Coarse Grained Molecular Mechanics (MM)/Molecular Dynamics (MD) Force Field for Petroleum Chemistry: I. Coarse Grained Model for Alkanes in Petroleum

The general coarse grained (CG) model for alkanes in petroleum was described in this paper. According to the structural characteristic of alkanes in petroleum, seven coarse grained beads were mapped from A1 to A7. Almost all of alkane molecules in petroleum can be coarse-grained by the combination of these seven beads which contain 3 to 6 carbon atoms. The seven coarse grained building blocks individually correspond to normal alkanes and isoparaffins. In order to obtain precise force field parameters, density functional theory (DFT) was employed to optimize the molecular structure corresponding to the single coarse grained bead. The non-bonded Lennard-Jones potential parameters were calculated by application of modified Flory-Huggins method. And the bonded potential parameters were obtained by all atom molecular dynamics (AA-MD) simulation. In order to test the accuracy of CUP 1.0 coarse molecular mechanism/molecular dynamics force field (CUP 1.0 CG-MM/MD) which is established on the basis of non-bonded and bonded potential parameters of seven alkane coarse grained beads, density of thirty seven model alkane compounds from C-3 to C-40 in petroleum was computed through coarse grained molecular dynamics (CG-MD) in NPT ensemble.

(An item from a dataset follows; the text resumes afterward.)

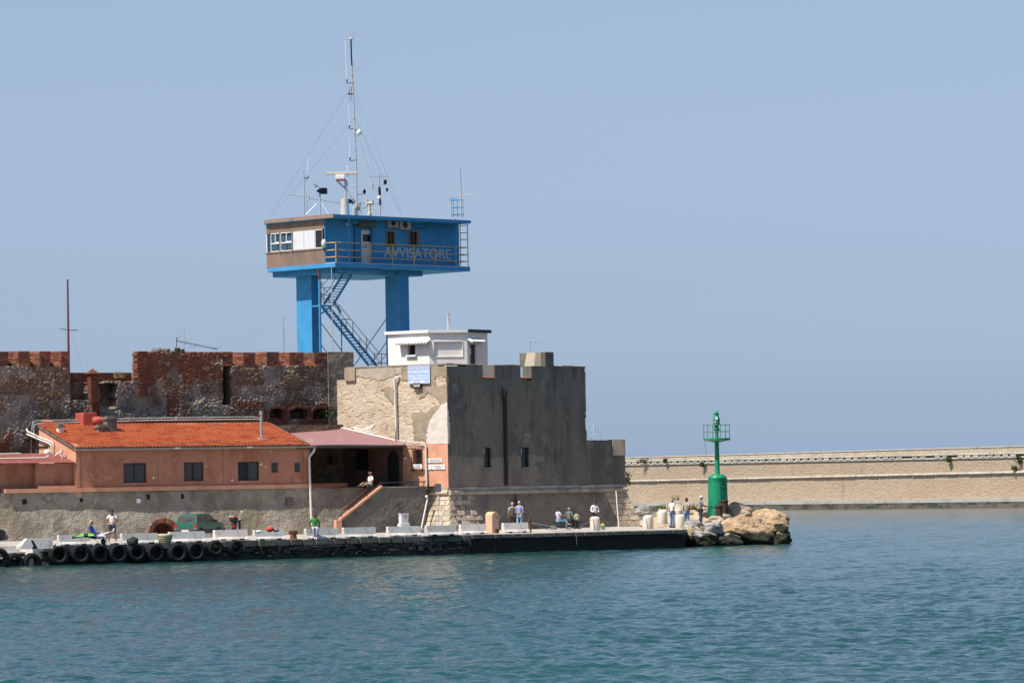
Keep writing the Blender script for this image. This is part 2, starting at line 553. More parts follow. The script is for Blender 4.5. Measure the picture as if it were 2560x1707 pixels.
# ------------------------------------------------------------------ frames of the place
DECK = 1.05
QF = Fr(on_z(1000, 1341.6, DECK), 30)            # front edge of the quay
OF = Fr(pt(700, 1200, 246), 28.5)                  # front of the terracotta building and its plinth
SF = OF.off(1.3)                                 # front of the stair block
FC = pt(1120, 1100, 249)                         # corner of the fort
FL, FRT = Fr(FC, -38), Fr(FC, 48)                # its sunlit and its shaded face
e_u, _ = FRT.hit(1465, 1100)
LBF = Fr(FRT.w(e_u, 0, 0), 30)                   # low bastion at its end
BW = Fr(pt(860, 1000, 259), 33)                  # old fortress wall behind
TC = pt(838, 661, 265)                           # near corner of the control tower platform
TR, TL = Fr(TC, 44), Fr(TC, -46)
MOLE = Fr(pt(1585, 1270, 548), math.degrees(math.atan2(502 - 548, pt(2560, 1266, 502).x - pt(1585, 1270, 548).x)))

# ------------------------------------------------------------------ water
def build_water():
    yrow = [66.0]
    while yrow[-1] < 640:
        yrow.append(yrow[-1] + .08 * (yrow[-1] / 66) ** 1.3)
    yrow = np.array(yrow[:-1])
    ys = np.concatenate([np.array([-400., -100., 20., 50.]), yrow, np.array([645., 720, 900, 1500, 3000, 8000, 20000, 45000])])
    core = np.linspace(-.145, .145, 330)
    us = np.concatenate([np.array([-40., -10, -3, -1.2, -.6, -.35, -.22, -.17]), core, np.array([.17, .22, .35, .6, 1.2, 3, 10, 40])])
    Y, Uu = np.meshgrid(ys, us, indexing='ij')
    X = Uu * np.maximum(Y, 66)
    Z = np.zeros_like(X)
    sp = np.gradient(ys)[:, None] * np.ones_like(X)
    sx = np.abs(np.gradient(X, axis=1))
    for i in range(110):
        lam = math.exp(rng.uniform(math.log(.24), math.log(3.0)))
        k = 2 * math.pi / lam
        th = rng.normal(-2.0, .75)
        kx, ky = k * math.cos(th), k * math.sin(th)
        slope = .036 * (1.0 if lam < .8 else .38)
        a = slope / k
        need = np.maximum(sp * abs(math.sin(th)), sx * abs(math.cos(th)))
        w = np.clip((lam / np.maximum(need, 1e-6) - 2.0) / 2.0, 0, 1)
        Z += a * w * np.sin(kx * X + ky * Y + rng.uniform(0, 6.283))
    gust = .45 + 1.1 * fbm(X / 9 + 50, Y / 34 + 50, 5, 4)
    Z *= gust
    edge = (np.abs(Uu) > .15) | (Y < 66) | (Y > 640)
    Z[edge] *= 0
    ny, nx = X.shape
    P = np.stack([X, Y, Z], -1).reshape(-1, 3)
    idx = np.arange(ny * nx).reshape(ny, nx)
    q = np.stack([idx[:-1, :-1], idx[:-1, 1:], idx[1:, 1:], idx[1:, :-1]], -1).reshape(-1, 4)
    me = bpy.data.meshes.new('water')
    me.vertices.add(len(P))
    me.vertices.foreach_set('co', P.astype(np.float32).ravel())
    me.loops.add(q.size)
    me.loops.foreach_set('vertex_index', q.astype(np.int32).ravel())
    me.polygons.add(len(q))
    me.polygons.foreach_set('loop_start', np.arange(0, q.size, 4, dtype=np.int32))
    me.polygons.foreach_set('loop_total', np.full(len(q), 4, dtype=np.int32))
    me.polygons.foreach_set('use_smooth', np.ones(len(q), bool))
    me.update(calc_edges=True)
    m, N, L, B = new_mat('harbour_water')
    vec = mapping(N, L, (1, 1, 1))
    f, _ = noise_fac(N, L, mapping(N, L, (.5, .16, 1)), .12, .35, .65, 3)
    cc = mixc(N, L, f, (.007, .049, .042), (.009, .058, .050))
    L.new(cc, B.inputs['Base Color'])
    B.inputs['Roughness'].default_value = .09
    B.inputs['IOR'].default_value = 1.333
    B.inputs['Specular IOR Level'].default_value = .46
    prev = None
    for scl, dist, st in ((.9, .11, (1, .7, 1)), (4.2, .06, (1, .8, 1)), (13.0, .02, (1, .8, 1))):
        t = N.new('ShaderNodeTexNoise')
        t.inputs['Scale'].default_value = scl
        t.inputs['Detail'].default_value = 4
        L.new(mapping(N, L, st), t.inputs['Vector'])
        b = N.new('ShaderNodeBump')
        b.inputs['Distance'].default_value = dist
        L.new(t.outputs['Fac'], b.inputs['Height'])
        if prev is not None:
            L.new(prev, b.inputs['Normal'])
        prev = b.outputs['Normal']
    L.new(prev, B.inputs['Normal'])
    me.materials.append(m)
    o = bpy.data.objects.new('water', me)
    col.objects.link(o)
    o['kind'] = 'structure'
build_water()

# sea bed under everything so that nothing floats over a void
sb = MB()
sb.add([(-3000, -500, -4), (3000, -500, -4), (3000, 6000, -4), (-3000, 6000, -4)], [(0, 1, 2, 3)])
struct(sb.build('sea_bed', M['weed']))

# ------------------------------------------------------------------ quay
u_l = QF.hit(104, 1390)[0]
u_join = QF.hit(1178, 1345)[0]
u_r = QF.hit(1709, 1325)[0]
quay = MB()
back_r = pt(1775, 1300, 249)
back_r2 = pt(1690, 1300, 262)
deck_loop = [QF.w(u_l, -.42, 0), QF.w(u_r - .2, -.42, 0), Vector((back_r.x, back_r.y, 0)), Vector((back_r2.x, back_r2.y, 0)), Vector((back_r2.x + 2, 300, 0)), Vector((-60, 330, 0)), QF.w(-70, -3.2, 0), QF.w(u_l, -3.2, 0)]
quay.prism([Vector((p.x, p.y, -3.5)) for p in deck_loop], (0, 0, 3.5 + DECK))
quay_o = struct(quay.build('quay', M['deck'], loc=QF.w(0, 0, 0), rot=QF.deg))

qw = MB()
rough_wall(qw, QF, u_l, u_join, -1.2, DECK - .33, .075,
           lambda u, z: -.10 + .16 * (.55 - np.minimum(cells(u * 3.2, z * 4.2, 3), .55)) - .10 * fbm(u * .9, z * 1.3, 8) + .12 * np.clip(.25 - z, 0, 1), depth=.6)
stone_face = qw.build('wall_face', M['quaywall'], quay_o)
qw = MB()
rough_wall(qw, QF, u_join, u_r, -1.2, DECK - .2, .11,
           lambda u, z: -.06 + .05 * fbm(u * 1.5, z * 2.2, 18) + .14 * np.clip(.3 - z, 0, 1) * fbm(u * 3, z * 3, 4), depth=.6)
qw.build('wall_face', M['weed'], quay_o)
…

The CG-MD simulation results demonstrated that none of the simulating error was beyond 1.0% than that of experimental data, which is more accurate than that calculated by MARTINI force field which is specific for biomolecules in water. In addition, the solubility between propane (A1) and neohexane (A7) was simulated by using CG molecular dynamics, which are the most distinctive in non-bond interaction strength among seven coarse grained beads. The simulating result showed that coarse grained alkane beads of A1 and A7 are completely soluble, which demonstrated the rationality of CUP 1.0 force field.